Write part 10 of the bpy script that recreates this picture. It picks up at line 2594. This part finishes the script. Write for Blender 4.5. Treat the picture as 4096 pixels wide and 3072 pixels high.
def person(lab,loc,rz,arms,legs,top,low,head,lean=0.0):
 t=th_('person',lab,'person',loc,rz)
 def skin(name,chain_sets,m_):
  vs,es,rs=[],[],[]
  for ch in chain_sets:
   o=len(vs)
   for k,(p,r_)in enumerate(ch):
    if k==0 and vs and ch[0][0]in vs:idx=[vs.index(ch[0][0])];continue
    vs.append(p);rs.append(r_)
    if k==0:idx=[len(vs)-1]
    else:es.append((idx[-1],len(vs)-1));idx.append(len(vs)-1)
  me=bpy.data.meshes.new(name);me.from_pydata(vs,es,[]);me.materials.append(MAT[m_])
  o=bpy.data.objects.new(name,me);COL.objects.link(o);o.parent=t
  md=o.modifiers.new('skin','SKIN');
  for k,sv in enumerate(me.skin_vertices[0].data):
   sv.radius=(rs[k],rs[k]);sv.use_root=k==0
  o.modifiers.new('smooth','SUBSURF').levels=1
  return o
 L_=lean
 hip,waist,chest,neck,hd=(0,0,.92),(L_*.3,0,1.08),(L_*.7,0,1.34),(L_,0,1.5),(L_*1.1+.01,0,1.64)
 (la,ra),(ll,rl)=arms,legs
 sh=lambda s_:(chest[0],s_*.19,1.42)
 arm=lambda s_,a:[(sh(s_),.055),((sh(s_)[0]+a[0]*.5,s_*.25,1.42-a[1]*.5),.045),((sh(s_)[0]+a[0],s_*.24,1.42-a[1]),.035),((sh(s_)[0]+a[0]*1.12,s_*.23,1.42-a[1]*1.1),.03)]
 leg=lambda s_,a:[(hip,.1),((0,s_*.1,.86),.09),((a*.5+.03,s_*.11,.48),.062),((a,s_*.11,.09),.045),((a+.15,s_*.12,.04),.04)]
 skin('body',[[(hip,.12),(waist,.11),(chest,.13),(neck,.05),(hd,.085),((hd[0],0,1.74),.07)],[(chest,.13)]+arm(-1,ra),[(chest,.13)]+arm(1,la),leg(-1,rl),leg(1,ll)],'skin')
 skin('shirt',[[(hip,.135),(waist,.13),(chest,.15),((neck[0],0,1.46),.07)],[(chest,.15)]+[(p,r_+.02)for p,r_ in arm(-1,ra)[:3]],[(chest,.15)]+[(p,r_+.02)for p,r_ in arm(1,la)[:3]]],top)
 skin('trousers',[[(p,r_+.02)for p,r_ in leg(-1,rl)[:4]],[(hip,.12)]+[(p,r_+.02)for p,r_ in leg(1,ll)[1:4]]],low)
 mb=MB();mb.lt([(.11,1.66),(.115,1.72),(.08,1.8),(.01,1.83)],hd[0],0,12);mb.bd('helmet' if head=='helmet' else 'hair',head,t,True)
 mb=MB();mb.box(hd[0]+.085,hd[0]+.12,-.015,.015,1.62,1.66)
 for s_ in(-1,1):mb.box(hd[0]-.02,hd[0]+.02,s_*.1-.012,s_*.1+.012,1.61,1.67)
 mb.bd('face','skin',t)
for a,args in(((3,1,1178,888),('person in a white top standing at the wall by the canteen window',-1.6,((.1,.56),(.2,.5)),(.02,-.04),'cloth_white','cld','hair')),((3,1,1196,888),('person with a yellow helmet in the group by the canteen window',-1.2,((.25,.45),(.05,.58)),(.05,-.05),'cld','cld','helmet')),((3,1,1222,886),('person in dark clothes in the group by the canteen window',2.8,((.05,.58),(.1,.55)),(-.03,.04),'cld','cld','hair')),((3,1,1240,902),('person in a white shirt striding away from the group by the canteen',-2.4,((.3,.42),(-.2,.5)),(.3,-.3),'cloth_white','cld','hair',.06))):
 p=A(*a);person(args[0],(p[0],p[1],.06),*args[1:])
--------------------------------
*STATED EXERCISE*: Copy out the whole listing exactly as written.

*COMPLETE OUTPUT*:
Write part 10 of the bpy script that recreates this picture. It picks up at line 2594. This part finishes the script. Write for Blender 4.5. Treat the picture as 4096 pixels wide and 3072 pixels high.
def person(lab,loc,rz,arms,legs,top,low,head,lean=0.0):
 t=th_('person',lab,'person',loc,rz)
 def skin(name,chain_sets,m_):
  vs,es,rs=[],[],[]
  for ch in chain_sets:
   o=len(vs)
   for k,(p,r_)in enumerate(ch):
    if k==0 and vs and ch[0][0]in vs:idx=[vs.index(ch[0][0])];continue
    vs.append(p);rs.append(r_)
    if k==0:idx=[len(vs)-1]
    else:es.append((idx[-1],len(vs)-1));idx.append(len(vs)-1)
  me=bpy.data.meshes.new(name);me.from_pydata(vs,es,[]);me.materials.append(MAT[m_])
  o=bpy.data.objects.new(name,me);COL.objects.link(o);o.parent=t
  md=o.modifiers.new('skin','SKIN');
  for k,sv in enumerate(me.skin_vertices[0].data):
   sv.radius=(rs[k],rs[k]);sv.use_root=k==0
  o.modifiers.new('smooth','SUBSURF').levels=1
  return o
 L_=lean
 hip,waist,chest,neck,hd=(0,0,.92),(L_*.3,0,1.08),(L_*.7,0,1.34),(L_,0,1.5),(L_*1.1+.01,0,1.64)
 (la,ra),(ll,rl)=arms,legs
 sh=lambda s_:(chest[0],s_*.19,1.42)
 arm=lambda s_,a:[(sh(s_),.055),((sh(s_)[0]+a[0]*.5,s_*.25,1.42-a[1]*.5),.045),((sh(s_)[0]+a[0],s_*.24,1.42-a[1]),.035),((sh(s_)[0]+a[0]*1.12,s_*.23,1.42-a[1]*1.1),.03)]
 leg=lambda s_,a:[(hip,.1),((0,s_*.1,.86),.09),((a*.5+.03,s_*.11,.48),.062),((a,s_*.11,.09),.045),((a+.15,s_*.12,.04),.04)]
 skin('body',[[(hip,.12),(waist,.11),(chest,.13),(neck,.05),(hd,.085),((hd[0],0,1.74),.07)],[(chest,.13)]+arm(-1,ra),[(chest,.13)]+arm(1,la),leg(-1,rl),leg(1,ll)],'skin')
 skin('shirt',[[(hip,.135),(waist,.13),(chest,.15),((neck[0],0,1.46),.07)],[(chest,.15)]+[(p,r_+.02)for p,r_ in arm(-1,ra)[:3]],[(chest,.15)]+[(p,r_+.02)for p,r_ in arm(1,la)[:3]]],top)
 skin('trousers',[[(p,r_+.02)for p,r_ in leg(-1,rl)[:4]],[(hip,.12)]+[(p,r_+.02)for p,r_ in leg(1,ll)[1:4]]],low)
 mb=MB();mb.lt([(.11,1.66),(.115,1.72),(.08,1.8),(.01,1.83)],hd[0],0,12);mb.bd('helmet' if head=='helmet' else 'hair',head,t,True)
 mb=MB();mb.box(hd[0]+.085,hd[0]+.12,-.015,.015,1.62,1.66)
 for s_ in(-1,1):mb.box(hd[0]-.02,hd[0]+.02,s_*.1-.012,s_*.1+.012,1.61,1.67)
 mb.bd('face','skin',t)
for a,args in(((3,1,1178,888),('person in a white top standing at the wall by the canteen window',-1.6,((.1,.56),(.2,.5)),(.02,-.04),'cloth_white','cld','hair')),((3,1,1196,888),('person with a yellow helmet in the group by the canteen window',-1.2,((.25,.45),(.05,.58)),(.05,-.05),'cld','cld','helmet')),((3,1,1222,886),('person in dark clothes in the group by the canteen window',2.8,((.05,.58),(.1,.55)),(-.03,.04),'cld','cld','hair')),((3,1,1240,902),('person in a white shirt striding away from the group by the canteen',-2.4,((.3,.42),(-.2,.5)),(.3,-.3),'cloth_white','cld','hair',.06))):
 p=A(*a);person(args[0],(p[0],p[1],.06),*args[1:])